Montréal ne pourra progresser vers une économie circulaire et durable qu’en adoptant une approche collaborative et en tirant parti de ses atouts.
En regardant vers l’avenir, quels sont vos espoirs pour l’économie circulaire au Canada au cours de la prochaine décennie, et comment la Ville de Montréal envisage-t-elle de contribuer à cette vision ?
Le Canada possède tous les atouts pour mener la transition circulaire en Amérique et devenir un acteur mondial de premier plan. Nous pouvons renverser la tendance actuelle et intégrer la circularité dans nos modèles économiques.
Les pays ont un rôle crucial à jouer en assurant la durabilité des processus de production et de consommation. C’est pourquoi la Ville de Montréal collabore avec le gouvernement fédéral dans le cadre de diverses consultations. La France en est un bel exemple, faisant preuve de leadership avec l’adoption de sa loi anti-gaspillage pour une économie circulaire, qui a impulsé une transformation économique significative.
La Ville de Montréal entend également exercer ce leadership en accompagnant son écosystème d’affaires dans la transition vers des modèles plus circulaires et en encourageant sa population à adopter de nouveaux comportements de consommation.

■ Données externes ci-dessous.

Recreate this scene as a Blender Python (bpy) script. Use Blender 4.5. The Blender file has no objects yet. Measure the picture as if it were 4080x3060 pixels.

L’accueil du deuxième Sommet canadien de l’économie circulaire s’inscrit dans cette volonté de sensibilisation de l’écosystème. En tant que palier gouvernemental le plus proche du terrain et l’une des grandes métropoles du Canada, Montréal a le devoir de tracer la voie et d’être exemplaire. Elle s’engage donc à continuer d’innover et à être une pionnière dans l’avancement de la circularité au Canada. La Ville entend faire sa part en doublant son indice de circularité d’ici 2030 et le portant à 17 % d’ici 2050, tout en réduisant les empreintes matérielle et carbone.